Buck formed Etiquette Records when The Wailers were in a dispute with their label on the East Coast. Despite the setback of “Losing our Bassist”, Etiquette Records shall carry on in the memory of Buck’s vision.
Buck Ormsby grew up in Tacoma, where he started out on ukulele at age 7 and soon took up steel guitar. A year before graduating from Tacoma’s Stadium High School in 1959, Mr. Ormsby became a founding member of “Little Bill” (Englehart) and the Bluenotes, but was recruited by the Wailers in 1960, along with “Rockin’” Robin Roberts. In the Wailers, Mr. Ormsby switched to bass guitar.
The Wailers’ locally successful recording of “Louie Louie” on Etiquette inspired the Portland band the Kingsmen to record the song, which became a rock ‘n’ roll classic.
Between 1961 and 1965, Etiquette released 26 45-rpm records and eight LPs, including the Wailers’ “At the Castle” LP, another Northwest rock classic.
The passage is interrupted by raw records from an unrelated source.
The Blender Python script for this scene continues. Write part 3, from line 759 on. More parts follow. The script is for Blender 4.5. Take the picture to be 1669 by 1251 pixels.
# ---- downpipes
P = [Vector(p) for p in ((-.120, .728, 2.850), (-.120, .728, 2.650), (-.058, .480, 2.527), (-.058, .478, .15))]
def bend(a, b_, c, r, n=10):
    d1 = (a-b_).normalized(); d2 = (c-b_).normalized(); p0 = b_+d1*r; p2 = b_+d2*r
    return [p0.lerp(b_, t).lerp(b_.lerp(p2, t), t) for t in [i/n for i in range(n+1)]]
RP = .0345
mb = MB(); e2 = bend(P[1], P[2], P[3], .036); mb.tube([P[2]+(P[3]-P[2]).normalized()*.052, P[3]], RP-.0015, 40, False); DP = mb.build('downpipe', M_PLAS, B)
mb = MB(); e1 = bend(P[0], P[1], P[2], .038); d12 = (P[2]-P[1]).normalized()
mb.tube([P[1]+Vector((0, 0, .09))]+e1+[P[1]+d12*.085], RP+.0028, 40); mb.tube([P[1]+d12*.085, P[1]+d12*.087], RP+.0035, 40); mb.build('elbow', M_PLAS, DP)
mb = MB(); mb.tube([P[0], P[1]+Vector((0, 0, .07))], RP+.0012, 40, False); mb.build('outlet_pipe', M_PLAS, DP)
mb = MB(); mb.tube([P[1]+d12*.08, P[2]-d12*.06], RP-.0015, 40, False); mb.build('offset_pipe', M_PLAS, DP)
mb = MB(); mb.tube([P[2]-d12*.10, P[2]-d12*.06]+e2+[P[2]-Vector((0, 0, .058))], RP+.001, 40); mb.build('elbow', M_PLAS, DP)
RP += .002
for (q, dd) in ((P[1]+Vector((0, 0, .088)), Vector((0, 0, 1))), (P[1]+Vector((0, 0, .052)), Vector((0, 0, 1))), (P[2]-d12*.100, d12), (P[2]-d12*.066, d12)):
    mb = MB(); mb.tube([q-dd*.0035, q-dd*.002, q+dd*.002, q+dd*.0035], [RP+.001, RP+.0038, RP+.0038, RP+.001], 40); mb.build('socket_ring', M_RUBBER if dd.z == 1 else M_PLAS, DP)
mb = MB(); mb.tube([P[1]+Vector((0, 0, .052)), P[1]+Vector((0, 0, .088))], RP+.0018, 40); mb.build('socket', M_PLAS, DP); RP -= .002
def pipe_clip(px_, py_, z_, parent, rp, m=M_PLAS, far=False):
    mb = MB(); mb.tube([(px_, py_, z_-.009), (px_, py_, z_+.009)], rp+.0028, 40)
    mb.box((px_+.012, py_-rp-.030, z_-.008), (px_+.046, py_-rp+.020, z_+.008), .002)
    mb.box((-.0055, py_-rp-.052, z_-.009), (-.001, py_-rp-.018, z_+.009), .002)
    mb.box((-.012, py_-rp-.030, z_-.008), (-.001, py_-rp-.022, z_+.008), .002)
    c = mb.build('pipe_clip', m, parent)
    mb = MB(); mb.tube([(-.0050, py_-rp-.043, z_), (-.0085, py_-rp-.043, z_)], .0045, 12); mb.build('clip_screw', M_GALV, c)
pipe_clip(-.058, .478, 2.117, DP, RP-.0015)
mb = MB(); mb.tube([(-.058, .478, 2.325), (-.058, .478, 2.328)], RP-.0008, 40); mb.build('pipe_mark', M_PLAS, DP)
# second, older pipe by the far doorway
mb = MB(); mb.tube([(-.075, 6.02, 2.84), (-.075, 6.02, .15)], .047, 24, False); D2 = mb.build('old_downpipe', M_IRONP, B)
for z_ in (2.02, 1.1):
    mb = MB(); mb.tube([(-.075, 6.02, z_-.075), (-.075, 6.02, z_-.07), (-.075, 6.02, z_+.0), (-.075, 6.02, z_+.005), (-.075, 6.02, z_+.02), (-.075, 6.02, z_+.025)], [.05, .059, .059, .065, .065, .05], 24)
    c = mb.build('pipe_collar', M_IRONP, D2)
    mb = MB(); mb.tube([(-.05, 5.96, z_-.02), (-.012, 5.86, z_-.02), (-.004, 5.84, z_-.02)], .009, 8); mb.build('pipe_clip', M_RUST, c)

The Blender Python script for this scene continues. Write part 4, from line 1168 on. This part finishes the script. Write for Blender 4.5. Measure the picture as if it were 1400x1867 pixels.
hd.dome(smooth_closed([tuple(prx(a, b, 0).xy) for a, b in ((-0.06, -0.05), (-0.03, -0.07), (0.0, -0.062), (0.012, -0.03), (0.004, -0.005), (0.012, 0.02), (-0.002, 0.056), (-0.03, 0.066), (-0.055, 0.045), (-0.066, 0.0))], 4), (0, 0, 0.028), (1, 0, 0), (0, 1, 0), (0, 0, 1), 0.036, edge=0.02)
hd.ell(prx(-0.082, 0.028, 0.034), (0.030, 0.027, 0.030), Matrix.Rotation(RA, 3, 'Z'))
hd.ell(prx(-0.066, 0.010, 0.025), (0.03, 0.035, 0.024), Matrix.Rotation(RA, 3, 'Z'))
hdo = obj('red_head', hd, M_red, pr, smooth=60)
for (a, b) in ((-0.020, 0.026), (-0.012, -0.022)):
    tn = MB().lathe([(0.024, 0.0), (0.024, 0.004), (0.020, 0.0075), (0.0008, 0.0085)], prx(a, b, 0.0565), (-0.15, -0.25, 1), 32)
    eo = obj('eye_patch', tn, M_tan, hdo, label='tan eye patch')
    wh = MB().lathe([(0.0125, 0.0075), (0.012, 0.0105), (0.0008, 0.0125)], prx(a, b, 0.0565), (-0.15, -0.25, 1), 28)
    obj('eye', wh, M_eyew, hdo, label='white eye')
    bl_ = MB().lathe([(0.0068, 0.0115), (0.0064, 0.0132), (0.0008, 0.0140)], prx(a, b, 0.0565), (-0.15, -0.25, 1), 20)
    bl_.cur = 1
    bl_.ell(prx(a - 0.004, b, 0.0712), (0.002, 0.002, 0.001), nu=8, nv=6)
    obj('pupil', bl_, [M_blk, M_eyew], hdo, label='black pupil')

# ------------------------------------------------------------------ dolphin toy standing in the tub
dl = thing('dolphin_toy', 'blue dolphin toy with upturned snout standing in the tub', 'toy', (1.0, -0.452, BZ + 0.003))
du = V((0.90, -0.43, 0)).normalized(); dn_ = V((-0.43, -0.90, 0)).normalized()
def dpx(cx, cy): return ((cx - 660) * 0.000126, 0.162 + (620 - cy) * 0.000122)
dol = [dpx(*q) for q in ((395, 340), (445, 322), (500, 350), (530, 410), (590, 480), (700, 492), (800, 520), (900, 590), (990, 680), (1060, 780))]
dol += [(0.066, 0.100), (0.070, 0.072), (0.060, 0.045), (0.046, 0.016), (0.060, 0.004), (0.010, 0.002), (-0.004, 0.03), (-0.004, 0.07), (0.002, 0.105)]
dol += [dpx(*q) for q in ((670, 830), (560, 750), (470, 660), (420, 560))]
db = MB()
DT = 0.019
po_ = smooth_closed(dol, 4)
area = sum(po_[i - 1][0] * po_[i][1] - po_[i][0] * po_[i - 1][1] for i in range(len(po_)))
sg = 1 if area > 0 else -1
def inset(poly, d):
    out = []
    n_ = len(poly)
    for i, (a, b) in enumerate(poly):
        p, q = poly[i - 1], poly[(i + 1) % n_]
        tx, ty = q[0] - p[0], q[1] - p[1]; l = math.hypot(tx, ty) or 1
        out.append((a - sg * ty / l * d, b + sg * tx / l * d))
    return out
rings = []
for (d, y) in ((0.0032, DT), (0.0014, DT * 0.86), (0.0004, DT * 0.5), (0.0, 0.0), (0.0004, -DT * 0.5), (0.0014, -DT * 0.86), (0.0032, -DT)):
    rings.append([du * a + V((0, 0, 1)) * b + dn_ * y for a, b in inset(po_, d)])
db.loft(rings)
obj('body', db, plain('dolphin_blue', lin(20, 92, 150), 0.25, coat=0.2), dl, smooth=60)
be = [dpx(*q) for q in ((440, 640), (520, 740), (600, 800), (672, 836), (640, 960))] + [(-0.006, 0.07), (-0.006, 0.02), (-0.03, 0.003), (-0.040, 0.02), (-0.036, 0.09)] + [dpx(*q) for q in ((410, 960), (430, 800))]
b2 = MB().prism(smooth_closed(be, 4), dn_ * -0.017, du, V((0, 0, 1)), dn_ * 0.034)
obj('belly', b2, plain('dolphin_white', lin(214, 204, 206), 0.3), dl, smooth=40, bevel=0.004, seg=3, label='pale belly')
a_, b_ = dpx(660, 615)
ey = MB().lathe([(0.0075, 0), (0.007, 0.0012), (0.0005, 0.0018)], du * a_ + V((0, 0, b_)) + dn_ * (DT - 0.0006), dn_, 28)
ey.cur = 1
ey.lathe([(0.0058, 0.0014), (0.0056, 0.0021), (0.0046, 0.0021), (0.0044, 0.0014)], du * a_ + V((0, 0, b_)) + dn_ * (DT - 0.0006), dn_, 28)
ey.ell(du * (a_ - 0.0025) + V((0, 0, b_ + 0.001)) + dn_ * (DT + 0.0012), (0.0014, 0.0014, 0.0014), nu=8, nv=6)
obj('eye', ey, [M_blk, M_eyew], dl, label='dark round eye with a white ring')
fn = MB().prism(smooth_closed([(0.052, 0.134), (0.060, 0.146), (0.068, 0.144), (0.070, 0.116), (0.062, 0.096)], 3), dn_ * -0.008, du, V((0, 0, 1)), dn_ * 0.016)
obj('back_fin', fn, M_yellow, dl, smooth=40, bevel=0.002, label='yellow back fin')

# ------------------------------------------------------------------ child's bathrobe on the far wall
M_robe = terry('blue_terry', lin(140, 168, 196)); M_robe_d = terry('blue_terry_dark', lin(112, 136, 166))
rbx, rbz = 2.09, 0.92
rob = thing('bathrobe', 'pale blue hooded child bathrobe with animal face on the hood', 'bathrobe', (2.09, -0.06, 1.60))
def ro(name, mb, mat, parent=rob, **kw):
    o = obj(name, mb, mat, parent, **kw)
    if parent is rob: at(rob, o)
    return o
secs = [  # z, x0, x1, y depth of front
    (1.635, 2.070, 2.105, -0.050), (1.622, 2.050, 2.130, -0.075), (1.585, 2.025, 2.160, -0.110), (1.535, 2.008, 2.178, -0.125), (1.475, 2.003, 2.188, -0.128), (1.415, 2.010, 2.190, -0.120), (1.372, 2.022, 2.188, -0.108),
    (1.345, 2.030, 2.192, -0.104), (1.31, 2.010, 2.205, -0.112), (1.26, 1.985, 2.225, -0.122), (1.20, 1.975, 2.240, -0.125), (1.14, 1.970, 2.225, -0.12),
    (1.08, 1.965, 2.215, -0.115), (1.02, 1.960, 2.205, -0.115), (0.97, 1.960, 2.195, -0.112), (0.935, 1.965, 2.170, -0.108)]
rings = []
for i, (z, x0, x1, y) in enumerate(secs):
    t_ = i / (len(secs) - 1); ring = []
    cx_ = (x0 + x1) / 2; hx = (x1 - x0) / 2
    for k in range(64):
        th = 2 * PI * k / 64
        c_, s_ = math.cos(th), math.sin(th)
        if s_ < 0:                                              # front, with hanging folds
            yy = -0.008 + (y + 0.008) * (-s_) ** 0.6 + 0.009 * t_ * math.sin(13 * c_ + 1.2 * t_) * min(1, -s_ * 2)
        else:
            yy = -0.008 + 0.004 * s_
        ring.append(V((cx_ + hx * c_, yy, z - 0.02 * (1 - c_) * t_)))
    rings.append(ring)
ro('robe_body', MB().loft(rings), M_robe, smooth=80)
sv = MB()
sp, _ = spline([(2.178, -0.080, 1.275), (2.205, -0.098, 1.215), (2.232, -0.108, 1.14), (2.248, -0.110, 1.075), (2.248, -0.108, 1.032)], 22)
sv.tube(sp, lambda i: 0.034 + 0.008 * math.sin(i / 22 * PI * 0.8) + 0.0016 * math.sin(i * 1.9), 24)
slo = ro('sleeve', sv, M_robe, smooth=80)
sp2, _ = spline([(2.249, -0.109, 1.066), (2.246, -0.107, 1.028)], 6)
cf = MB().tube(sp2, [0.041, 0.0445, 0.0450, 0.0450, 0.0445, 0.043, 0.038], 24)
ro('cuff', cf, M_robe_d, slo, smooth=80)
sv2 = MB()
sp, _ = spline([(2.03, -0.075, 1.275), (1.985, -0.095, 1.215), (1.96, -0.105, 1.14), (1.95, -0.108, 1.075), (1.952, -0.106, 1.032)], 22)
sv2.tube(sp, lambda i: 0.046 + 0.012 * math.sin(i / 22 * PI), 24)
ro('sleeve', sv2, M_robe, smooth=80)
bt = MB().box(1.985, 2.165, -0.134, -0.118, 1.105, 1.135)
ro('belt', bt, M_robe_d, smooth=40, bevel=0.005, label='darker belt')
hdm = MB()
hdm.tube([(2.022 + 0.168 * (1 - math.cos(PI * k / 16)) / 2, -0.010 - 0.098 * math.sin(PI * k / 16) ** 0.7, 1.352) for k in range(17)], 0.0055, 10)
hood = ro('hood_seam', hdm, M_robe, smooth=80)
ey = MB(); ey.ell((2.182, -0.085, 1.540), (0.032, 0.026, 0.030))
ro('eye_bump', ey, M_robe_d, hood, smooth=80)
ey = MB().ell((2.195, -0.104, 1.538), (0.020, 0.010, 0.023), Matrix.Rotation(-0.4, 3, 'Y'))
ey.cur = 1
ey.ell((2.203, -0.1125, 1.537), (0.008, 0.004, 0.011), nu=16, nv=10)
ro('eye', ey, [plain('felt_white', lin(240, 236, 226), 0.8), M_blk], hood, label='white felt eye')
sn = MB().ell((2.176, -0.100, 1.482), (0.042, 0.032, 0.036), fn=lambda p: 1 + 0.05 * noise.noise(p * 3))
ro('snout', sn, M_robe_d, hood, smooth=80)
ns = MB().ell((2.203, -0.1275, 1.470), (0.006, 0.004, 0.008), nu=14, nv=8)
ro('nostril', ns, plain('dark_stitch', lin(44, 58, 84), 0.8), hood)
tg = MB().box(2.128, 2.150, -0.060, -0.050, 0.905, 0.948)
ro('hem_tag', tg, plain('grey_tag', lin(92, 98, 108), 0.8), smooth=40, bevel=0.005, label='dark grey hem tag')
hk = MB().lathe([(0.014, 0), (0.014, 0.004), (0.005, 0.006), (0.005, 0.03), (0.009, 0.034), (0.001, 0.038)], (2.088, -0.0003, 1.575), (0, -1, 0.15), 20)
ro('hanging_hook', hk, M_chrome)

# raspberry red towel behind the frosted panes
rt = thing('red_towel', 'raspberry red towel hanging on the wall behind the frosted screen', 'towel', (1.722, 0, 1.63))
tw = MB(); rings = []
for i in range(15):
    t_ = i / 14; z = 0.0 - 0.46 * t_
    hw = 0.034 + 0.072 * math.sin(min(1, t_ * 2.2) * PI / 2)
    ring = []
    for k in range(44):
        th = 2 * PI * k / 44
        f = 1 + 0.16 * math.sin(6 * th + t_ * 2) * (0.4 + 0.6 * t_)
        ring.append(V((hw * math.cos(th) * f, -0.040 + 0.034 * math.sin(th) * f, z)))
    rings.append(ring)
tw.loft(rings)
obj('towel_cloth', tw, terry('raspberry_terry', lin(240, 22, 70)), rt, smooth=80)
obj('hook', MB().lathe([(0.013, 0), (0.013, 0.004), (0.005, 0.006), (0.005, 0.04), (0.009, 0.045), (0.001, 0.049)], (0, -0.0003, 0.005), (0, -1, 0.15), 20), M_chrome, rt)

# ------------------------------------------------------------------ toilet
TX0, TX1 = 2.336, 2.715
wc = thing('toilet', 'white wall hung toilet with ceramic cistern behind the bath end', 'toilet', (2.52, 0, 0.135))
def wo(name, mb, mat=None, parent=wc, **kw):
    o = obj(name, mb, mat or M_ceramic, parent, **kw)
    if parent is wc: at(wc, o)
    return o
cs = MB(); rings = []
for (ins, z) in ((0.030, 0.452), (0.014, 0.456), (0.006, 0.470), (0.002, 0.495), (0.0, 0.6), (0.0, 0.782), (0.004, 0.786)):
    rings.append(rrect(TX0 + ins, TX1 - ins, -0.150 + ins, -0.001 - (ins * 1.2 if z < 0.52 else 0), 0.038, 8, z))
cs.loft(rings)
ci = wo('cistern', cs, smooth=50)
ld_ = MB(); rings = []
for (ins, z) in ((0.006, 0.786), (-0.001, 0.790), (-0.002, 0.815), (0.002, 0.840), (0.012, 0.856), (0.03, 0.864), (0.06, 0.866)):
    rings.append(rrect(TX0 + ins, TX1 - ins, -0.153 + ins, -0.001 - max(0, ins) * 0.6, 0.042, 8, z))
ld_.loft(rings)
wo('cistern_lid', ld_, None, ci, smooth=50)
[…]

Scouting new bands for Etiquette, Mr. Ormsby discovered another seminal group in Tacoma, the Sonics.
The band came back with “The Witch,” released in 1964, and, later, “Psycho,” which not only became a Northwest rock classic, but more than a decade later inspired a generation of punk rockers in London with their raw sound.
The Wailers went on a long hiatus in 1969, but Mr. Ormsby continued to play, joining another Northwest institution, Jr. Cadillac, soon after its formation in 1970.
When members of that band took annual winter vacations, recalled Ruzic, Mr. Ormsby would go to Europe with suitcases full of LPs by the Wailers, Sonics and other Northwest bands, to promote the music.
In the early ’80s, Mr. Ormsby revived Etiquette Records and spent the rest of his life devoted to the craft and the business of music.
His daughter also remembered Mr. Ormsby as a gentle, unpretentious, caring man.
“Dad was the one who always showed up to my recitals, to my master’s-thesis presentation,” she said. “He would sit in the back. He always had his head down, with his baseball hat down. If he’d go hear music, he’d listen with his baseball cap on.”
In addition to Ruzic and Gregory Ann Ormsby, Mr. Ormsby is survived by two brothers and a sister, all living in the Northwest.